Yang menarik perhatian dari relief Karmawibhangga seri O no. 89, penampilan seorang perempuan duduk melenggut di boyah pohon keluwih dengan ekspresi meratap, sementara di sampingnya seorang raksasa berambut gimbal sedang mengayunkan pedang panjang yang pasti akan memecahkan kepala wanita pendosa itu.
Kasihan sekali perempuan itu, tapi ini hukuman buat manusia penyeleweng dan pezinah.
Jagat arwah
Kitab kuno Kunjarakarna memarig lain dari yang lain. Neraka yang pengarangnya sendiri jelas belum pernah menengoknya, dijadikan fokus media untuk menghajar sekaligus membangun moral manusia.

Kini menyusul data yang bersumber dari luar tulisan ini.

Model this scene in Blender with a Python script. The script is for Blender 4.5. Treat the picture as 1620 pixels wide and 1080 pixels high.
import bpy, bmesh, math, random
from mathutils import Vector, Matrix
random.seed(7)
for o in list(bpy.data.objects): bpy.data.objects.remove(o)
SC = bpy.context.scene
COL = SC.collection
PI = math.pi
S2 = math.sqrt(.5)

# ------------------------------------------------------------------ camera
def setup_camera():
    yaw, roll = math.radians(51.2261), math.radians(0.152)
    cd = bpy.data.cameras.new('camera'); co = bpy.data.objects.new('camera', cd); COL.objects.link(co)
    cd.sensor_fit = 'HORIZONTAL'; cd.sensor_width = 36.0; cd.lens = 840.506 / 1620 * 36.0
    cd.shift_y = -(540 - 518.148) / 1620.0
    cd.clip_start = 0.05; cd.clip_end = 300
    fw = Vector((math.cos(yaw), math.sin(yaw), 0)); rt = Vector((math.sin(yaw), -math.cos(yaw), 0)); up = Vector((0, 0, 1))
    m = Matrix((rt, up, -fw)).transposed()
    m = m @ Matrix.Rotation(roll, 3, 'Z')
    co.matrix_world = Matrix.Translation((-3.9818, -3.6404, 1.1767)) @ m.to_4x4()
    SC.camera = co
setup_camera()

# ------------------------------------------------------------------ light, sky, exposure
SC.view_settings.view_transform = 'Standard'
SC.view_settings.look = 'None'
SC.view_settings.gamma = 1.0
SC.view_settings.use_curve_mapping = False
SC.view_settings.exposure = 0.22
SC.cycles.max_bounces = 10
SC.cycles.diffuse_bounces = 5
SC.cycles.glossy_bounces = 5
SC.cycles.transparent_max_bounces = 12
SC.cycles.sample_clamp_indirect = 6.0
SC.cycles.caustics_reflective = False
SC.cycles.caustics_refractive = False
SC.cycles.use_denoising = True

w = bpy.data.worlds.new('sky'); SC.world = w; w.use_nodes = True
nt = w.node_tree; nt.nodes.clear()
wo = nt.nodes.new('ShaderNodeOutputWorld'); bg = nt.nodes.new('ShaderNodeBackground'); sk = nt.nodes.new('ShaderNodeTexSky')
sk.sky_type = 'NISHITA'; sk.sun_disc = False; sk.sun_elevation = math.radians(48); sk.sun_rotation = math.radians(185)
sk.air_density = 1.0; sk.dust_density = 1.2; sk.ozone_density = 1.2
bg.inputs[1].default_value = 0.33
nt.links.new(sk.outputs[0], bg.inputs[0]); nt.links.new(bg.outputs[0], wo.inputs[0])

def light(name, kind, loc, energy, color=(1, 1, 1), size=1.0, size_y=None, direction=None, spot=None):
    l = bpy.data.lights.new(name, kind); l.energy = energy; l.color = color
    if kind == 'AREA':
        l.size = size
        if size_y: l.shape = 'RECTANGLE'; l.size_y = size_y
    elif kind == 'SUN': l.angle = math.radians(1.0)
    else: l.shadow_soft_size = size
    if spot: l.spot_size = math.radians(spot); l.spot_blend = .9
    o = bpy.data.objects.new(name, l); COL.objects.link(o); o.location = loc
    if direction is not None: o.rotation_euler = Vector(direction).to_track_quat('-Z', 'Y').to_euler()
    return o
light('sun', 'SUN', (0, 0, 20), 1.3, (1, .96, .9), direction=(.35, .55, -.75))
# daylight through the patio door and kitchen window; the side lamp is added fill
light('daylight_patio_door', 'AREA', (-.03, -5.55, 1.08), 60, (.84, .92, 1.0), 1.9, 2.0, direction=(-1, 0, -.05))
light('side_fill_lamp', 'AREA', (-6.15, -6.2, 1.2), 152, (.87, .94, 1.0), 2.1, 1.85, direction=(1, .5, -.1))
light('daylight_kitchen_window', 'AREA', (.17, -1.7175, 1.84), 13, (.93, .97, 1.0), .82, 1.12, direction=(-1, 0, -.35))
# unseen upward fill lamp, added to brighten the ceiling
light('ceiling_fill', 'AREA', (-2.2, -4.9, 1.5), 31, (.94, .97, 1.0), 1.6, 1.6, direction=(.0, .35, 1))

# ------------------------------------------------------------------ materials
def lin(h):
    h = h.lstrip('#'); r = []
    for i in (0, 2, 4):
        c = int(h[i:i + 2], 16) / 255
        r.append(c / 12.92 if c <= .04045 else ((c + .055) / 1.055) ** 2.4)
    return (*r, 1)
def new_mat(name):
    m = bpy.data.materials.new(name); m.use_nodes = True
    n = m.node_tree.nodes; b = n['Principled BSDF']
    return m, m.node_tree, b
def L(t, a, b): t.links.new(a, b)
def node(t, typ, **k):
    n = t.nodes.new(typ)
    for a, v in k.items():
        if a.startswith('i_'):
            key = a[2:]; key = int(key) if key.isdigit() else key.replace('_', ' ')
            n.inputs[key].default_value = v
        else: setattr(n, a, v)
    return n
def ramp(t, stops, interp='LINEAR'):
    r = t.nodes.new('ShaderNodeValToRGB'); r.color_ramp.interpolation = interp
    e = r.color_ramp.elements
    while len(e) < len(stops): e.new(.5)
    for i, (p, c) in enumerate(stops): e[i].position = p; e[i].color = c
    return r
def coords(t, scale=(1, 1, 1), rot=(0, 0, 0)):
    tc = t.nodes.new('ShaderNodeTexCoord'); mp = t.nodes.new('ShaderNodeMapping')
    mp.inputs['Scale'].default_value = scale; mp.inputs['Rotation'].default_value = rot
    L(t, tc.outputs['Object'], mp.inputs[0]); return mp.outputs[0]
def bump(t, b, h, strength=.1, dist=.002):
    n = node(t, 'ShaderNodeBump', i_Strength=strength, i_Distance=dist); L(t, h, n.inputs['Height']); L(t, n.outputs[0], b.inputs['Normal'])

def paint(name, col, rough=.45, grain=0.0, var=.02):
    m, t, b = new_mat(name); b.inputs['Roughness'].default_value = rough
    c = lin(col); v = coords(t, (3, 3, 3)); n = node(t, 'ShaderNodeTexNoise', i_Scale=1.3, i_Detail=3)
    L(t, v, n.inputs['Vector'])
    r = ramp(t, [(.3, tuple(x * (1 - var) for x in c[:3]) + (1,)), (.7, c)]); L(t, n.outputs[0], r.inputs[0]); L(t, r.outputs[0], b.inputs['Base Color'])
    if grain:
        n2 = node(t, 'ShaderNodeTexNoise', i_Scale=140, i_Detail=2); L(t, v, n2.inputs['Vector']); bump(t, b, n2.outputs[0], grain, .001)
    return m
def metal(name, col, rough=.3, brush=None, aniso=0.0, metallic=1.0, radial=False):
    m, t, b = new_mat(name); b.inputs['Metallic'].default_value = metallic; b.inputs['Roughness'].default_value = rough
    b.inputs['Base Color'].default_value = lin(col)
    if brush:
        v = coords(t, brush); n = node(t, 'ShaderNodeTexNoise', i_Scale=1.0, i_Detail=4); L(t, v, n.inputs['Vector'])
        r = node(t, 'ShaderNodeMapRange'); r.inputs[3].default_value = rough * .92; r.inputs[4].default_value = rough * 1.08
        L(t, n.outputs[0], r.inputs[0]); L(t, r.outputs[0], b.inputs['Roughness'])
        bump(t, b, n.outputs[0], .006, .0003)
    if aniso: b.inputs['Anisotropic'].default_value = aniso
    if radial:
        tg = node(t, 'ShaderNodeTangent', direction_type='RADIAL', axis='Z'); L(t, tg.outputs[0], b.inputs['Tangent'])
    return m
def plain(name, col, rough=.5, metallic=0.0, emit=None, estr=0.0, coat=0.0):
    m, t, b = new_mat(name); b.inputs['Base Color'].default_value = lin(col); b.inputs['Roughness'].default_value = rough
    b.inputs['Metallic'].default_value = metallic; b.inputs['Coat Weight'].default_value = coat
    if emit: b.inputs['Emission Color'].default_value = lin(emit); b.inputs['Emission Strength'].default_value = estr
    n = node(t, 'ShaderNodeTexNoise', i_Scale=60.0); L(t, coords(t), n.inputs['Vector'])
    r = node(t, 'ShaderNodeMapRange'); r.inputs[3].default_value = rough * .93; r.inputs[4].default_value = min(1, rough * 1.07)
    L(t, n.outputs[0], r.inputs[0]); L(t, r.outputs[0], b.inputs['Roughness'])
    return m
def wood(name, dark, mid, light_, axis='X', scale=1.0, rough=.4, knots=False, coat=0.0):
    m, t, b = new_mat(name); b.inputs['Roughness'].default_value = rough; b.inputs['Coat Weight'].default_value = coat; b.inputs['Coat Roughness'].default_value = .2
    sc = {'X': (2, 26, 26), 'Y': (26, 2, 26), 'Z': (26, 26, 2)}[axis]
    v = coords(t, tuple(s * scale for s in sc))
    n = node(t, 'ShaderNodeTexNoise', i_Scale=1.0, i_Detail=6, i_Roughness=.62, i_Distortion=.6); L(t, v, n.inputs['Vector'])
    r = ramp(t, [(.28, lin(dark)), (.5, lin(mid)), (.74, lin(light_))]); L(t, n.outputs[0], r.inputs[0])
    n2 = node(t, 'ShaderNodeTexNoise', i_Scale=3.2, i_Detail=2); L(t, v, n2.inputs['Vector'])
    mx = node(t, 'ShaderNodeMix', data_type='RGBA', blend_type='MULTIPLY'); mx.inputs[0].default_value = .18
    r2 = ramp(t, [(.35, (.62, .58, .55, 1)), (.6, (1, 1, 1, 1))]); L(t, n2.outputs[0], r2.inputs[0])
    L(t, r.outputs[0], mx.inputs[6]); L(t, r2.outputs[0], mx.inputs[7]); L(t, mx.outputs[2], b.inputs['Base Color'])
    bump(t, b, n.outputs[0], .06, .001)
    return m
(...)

Kayak apa neraka itu sebenarnya, menurut kitab itu?
Dalam lakon Kunjarakarna berbentuk prosa, lengkap sekali dilukiskan neraka sebagai tempat setan-setan gentayangan mengerikan, gelap penuh penderitaan yang tiada bandingannya.
Neraka yang disebut petrabhawana (jagat arwah), katanya mirip lautan manusia yang dikelilingi tanggul api membara.

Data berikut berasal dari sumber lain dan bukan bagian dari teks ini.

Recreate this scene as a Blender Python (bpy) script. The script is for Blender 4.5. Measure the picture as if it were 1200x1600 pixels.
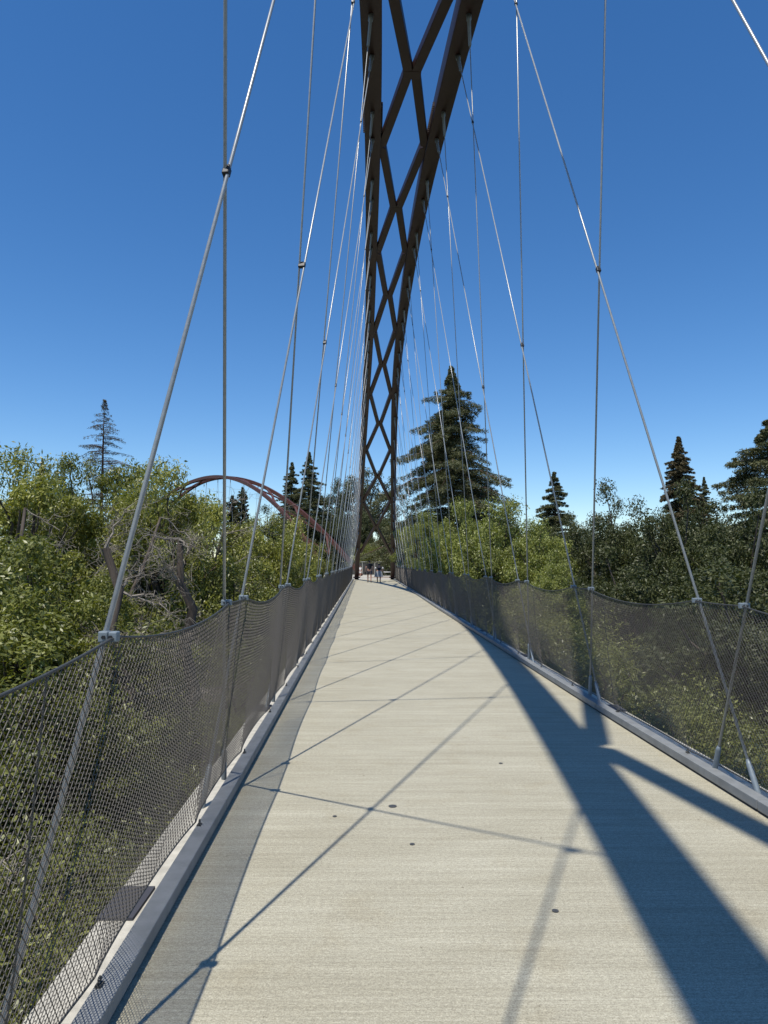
import bpy, math, random
import numpy as np
from mathutils import Vector, Matrix
R = math.radians
S = bpy.context.scene
col = S.collection
for o in list(bpy.data.objects): bpy.data.objects.remove(o)

# ------------------------------------------------------------------ camera
cam_d = bpy.data.cameras.new('camera'); cam = bpy.data.objects.new('camera', cam_d); col.objects.link(cam)
cam.location = (0, 0, 1.54); cam.rotation_euler = (R(90 + 4.12), 0, 0)
cam_d.sensor_fit = 'VERTICAL'; cam_d.sensor_height = 32.0; cam_d.lens = 32.0*1110/1600
cam_d.clip_start = 0.05; cam_d.clip_end = 3000
S.camera = cam
S.render.resolution_x = 768; S.render.resolution_y = 1024

# ------------------------------------------------------------------ light: shadow of a point at height z falls at (+KX z, +KY z)
KX, KY = 0.203, 0.315
elev = math.atan(1/math.hypot(KX, KY))
W = bpy.data.worlds.new('World'); S.world = W; W.use_nodes = True
nt = W.node_tree; bg = nt.nodes['Background']
sky = nt.nodes.new('ShaderNodeTexSky'); sky.sky_type = 'NISHITA'; sky.sun_disc = False
sky.sun_elevation = elev; sky.sun_rotation = math.atan2(-KX, -KY)
sky.altitude = 900; sky.air_density = 1.0; sky.dust_density = 0.15; sky.ozone_density = 3.0
hs = nt.nodes.new('ShaderNodeHueSaturation'); hs.inputs['Hue'].default_value = .503; hs.inputs['Saturation'].default_value = 1.27
nt.links.new(sky.outputs[0], hs.inputs['Color']); nt.links.new(hs.outputs[0], bg.inputs[0]); bg.inputs[1].default_value = 0.15
sd = bpy.data.lights.new('sun', 'SUN'); sd.energy = 5.0; sd.angle = R(0.53); sd.color = (1, .955, .86)
sun = bpy.data.objects.new('sun', sd); col.objects.link(sun)
sun.rotation_euler = Vector((KX, KY, -1)).to_track_quat('-Z', 'Y').to_euler()
S.view_settings.view_transform = 'Standard'; S.view_settings.look = 'None'
S.view_settings.exposure = 0.0; S.view_settings.gamma = 1; S.view_settings.use_curve_mapping = False
S.render.engine = 'CYCLES'
S.cycles.max_bounces = 6; S.cycles.transparent_max_bounces = 8

# ------------------------------------------------------------------ materials
def mat(name, color, rough=.6, metal=0., var=0., vscale=3., bump=0., bscale=40., spec=.5, stretch=(1,1,1), second=None):
    m = bpy.data.materials.new(name); m.use_nodes = True
    n, l = m.node_tree.nodes, m.node_tree.links
    b = n['Principled BSDF']; b.inputs['Roughness'].default_value = rough
    b.inputs['Metallic'].default_value = metal; b.inputs['Specular IOR Level'].default_value = spec
    b.inputs['Base Color'].default_value = (*color, 1)
    tc = n.new('ShaderNodeTexCoord'); mp = n.new('ShaderNodeMapping'); mp.inputs['Scale'].default_value = stretch
    l.new(tc.outputs['Object'], mp.inputs[0])
    if var:
        t = n.new('ShaderNodeTexNoise'); t.inputs['Scale'].default_value = vscale; t.inputs['Detail'].default_value = 6
        l.new(mp.outputs[0], t.inputs[0])
        r = n.new('ShaderNodeValToRGB'); r.color_ramp.elements[0].position = .3; r.color_ramp.elements[1].position = .7
        c2 = second or tuple(min(1, c*(1+var)) for c in color)
        r.color_ramp.elements[0].color = (*[c*(1-var) for c in color], 1); r.color_ramp.elements[1].color = (*c2, 1)
        l.new(t.outputs[0], r.inputs[0]); l.new(r.outputs[0], b.inputs['Base Color'])
    if bump:
        t2 = n.new('ShaderNodeTexNoise'); t2.inputs['Scale'].default_value = bscale; t2.inputs['Detail'].default_value = 5
        l.new(mp.outputs[0], t2.inputs[0])
        bp = n.new('ShaderNodeBump'); bp.inputs['Strength'].default_value = bump; bp.inputs['Distance'].default_value = .01
        l.new(t2.outputs[0], bp.inputs['Height']); l.new(bp.outputs[0], b.inputs['Normal'])
    return m

def concrete_mat():
    m = bpy.data.materials.new('broomed_concrete'); m.use_nodes = True
    n, l = m.node_tree.nodes, m.node_tree.links; b = n['Principled BSDF']
    b.inputs['Roughness'].default_value = .85; b.inputs['Specular IOR Level'].default_value = .3
    tc = n.new('ShaderNodeTexCoord')
    def noise(sc, scale, det=5, rough=.6):
        mp = n.new('ShaderNodeMapping'); mp.inputs['Scale'].default_value = sc; l.new(tc.outputs['Object'], mp.inputs[0])
        t = n.new('ShaderNodeTexNoise'); t.inputs['Scale'].default_value = scale; t.inputs['Detail'].default_value = det
        t.inputs['Roughness'].default_value = rough
        l.new(mp.outputs[0], t.inputs[0]); return t.outputs[0]
    def ramp(v, p0, p1, c0, c1):
        r = n.new('ShaderNodeValToRGB'); r.color_ramp.elements[0].position = p0; r.color_ramp.elements[1].position = p1
        r.color_ramp.elements[0].color = (*c0, 1); r.color_ramp.elements[1].color = (*c1, 1); l.new(v, r.inputs[0]); return r.outputs[0]
    def mul(a, c, f=1.):
        x = n.new('ShaderNodeMix'); x.data_type = 'RGBA'; x.blend_type = 'MULTIPLY'; x.inputs[0].default_value = f
        l.new(a, x.inputs[6]); l.new(c, x.inputs[7]); return x.outputs[2]
    base = ramp(noise((.7, 1.6, 1), 1.3, 7), .3, .72, (.455, .425, .330), (.54, .512, .410))
    broom = ramp(noise((1.2, 60, 1), 2.2, 6, .75), .3, .72, (.72, .71, .69), (1.08, 1.08, 1.07))
    broom2 = ramp(noise((.5, 16, 1), 1.1, 6, .7), .32, .7, (.86, .85, .83), (1.06, 1.06, 1.06))
    grain = mul(ramp(noise((1, 1, 1), 150, 3, .8), .3, .66, (.55, .54, .53), (1.2, 1.2, 1.19)), ramp(noise((1, 1.6, 1), 48, 4, .8), .32, .66, (.74, .73, .72), (1.14, 1.14, 1.13)))
    stain = ramp(noise((1, 1, 1), 2.6, 4), .32, .45, (.95, .935, .91), (1, 1, 1))
    spot = ramp(noise((1, 1, 1), 23, 2, .4), .215, .235, (.55, .52, .48), (1, 1, 1))
    c = mul(mul(mul(mul(mul(base, broom), broom2), grain), stain), spot)
    l.new(c, b.inputs['Base Color'])
    bp = n.new('ShaderNodeBump'); bp.inputs['Strength'].default_value = .35; bp.inputs['Distance'].default_value = .004
    l.new(noise((1.5, 70, 1), 2.4, 6, .8), bp.inputs['Height']); l.new(bp.outputs[0], b.inputs['Normal'])
    return m

def leaf_mat(name, dark, light, trans=.35, rough=.42, spec=.5, hue=None):
    m = bpy.data.materials.new(name); m.use_nodes = True
    n, l = m.node_tree.nodes, m.node_tree.links; b = n['Principled BSDF']
    b.inputs['Roughness'].default_value = rough; b.inputs['Specular IOR Level'].default_value = spec
    g = n.new('ShaderNodeNewGeometry'); tc = n.new('ShaderNodeTexCoord')
    t = n.new('ShaderNodeTexNoise'); t.inputs['Scale'].default_value = .9; t.inputs['Detail'].default_value = 3
    l.new(tc.outputs['Object'], t.inputs[0])
    a = n.new('ShaderNodeMath'); a.operation = 'MULTIPLY'; a.inputs[1].default_value = .55; l.new(g.outputs['Random Per Island'], a.inputs[0])
    a2 = n.new('ShaderNodeMath'); a2.operation = 'MULTIPLY_ADD'; a2.inputs[1].default_value = 1.2; l.new(t.outputs[0], a2.inputs[0])
    a3 = n.new('ShaderNodeMath'); a3.operation = 'SUBTRACT'; a3.inputs[1].default_value = .37
    l.new(a.outputs[0], a2.inputs[2]); l.new(a2.outputs[0], a3.inputs[0])
    r = n.new('ShaderNodeValToRGB'); r.color_ramp.elements[0].color = (*dark, 1); r.color_ramp.elements[1].color = (*light, 1)
    l.new(a3.outputs[0], r.inputs[0]); l.new(r.outputs[0], b.inputs['Base Color'])
    tr = n.new('ShaderNodeBsdfTranslucent')
    h = n.new('ShaderNodeMix'); h.data_type = 'RGBA'; h.blend_type = 'MULTIPLY'; h.inputs[0].default_value = 1
    l.new(r.outputs[0], h.inputs[6]); h.inputs[7].default_value = (1.5, 1.6, .5, 1); l.new(h.outputs[2], tr.inputs[0])
    mx = n.new('ShaderNodeMixShader'); mx.inputs[0].default_value = trans
    l.new(b.outputs[0], mx.inputs[1]); l.new(tr.outputs[0], mx.inputs[2]); l.new(mx.outputs[0], n['Material Output'].inputs[0])
    return m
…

Di sini ribuan roh jahat disiksa dengan berbagai senjata maut, dari rantai besi sampai gada api sebesar pohon pinang.
Ada yang diborgol tangan dan kakinya, ada yang disumbat timah panas mulutnya, ada yang cuma disayat pisau kulitnya.

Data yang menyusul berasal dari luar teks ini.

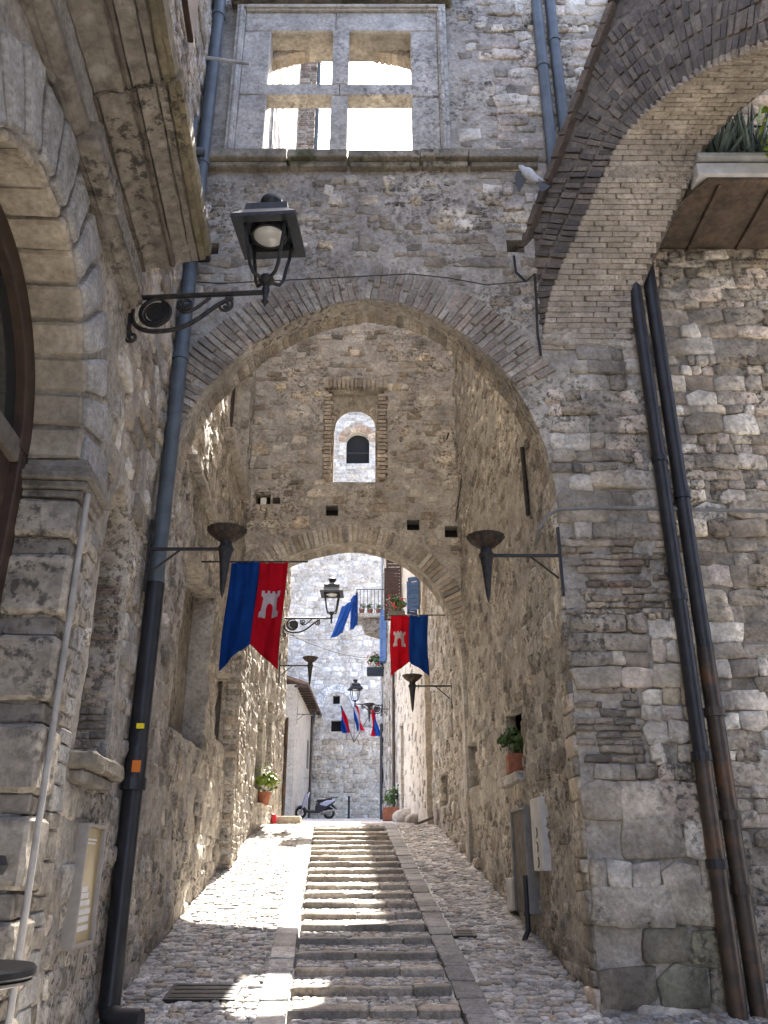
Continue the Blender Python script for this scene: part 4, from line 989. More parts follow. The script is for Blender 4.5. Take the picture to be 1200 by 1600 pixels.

Tapi ada juga yang dijepit catut lehernya. Semua tergantung besar-kecilnya dosa yang diperbuatnya.
Sementara ratap tangis memilukan bagai kumbang kesakitan, datanglah sisantama, burung raksasa berkepala setan yang galak menyeruak, melumat ribuan pendosa sekaligus hancur luluh dengan cakarnya.
Tapi para pendosa itu tak mati, meski secara fisik sudah. Malah katanya, dengan tubuh lemah sempoyongan banyak di antara mereka malang-melintang berlari saling mendahului, saling berpegang pundak, ada yang terjatuh dan terinjak-injak.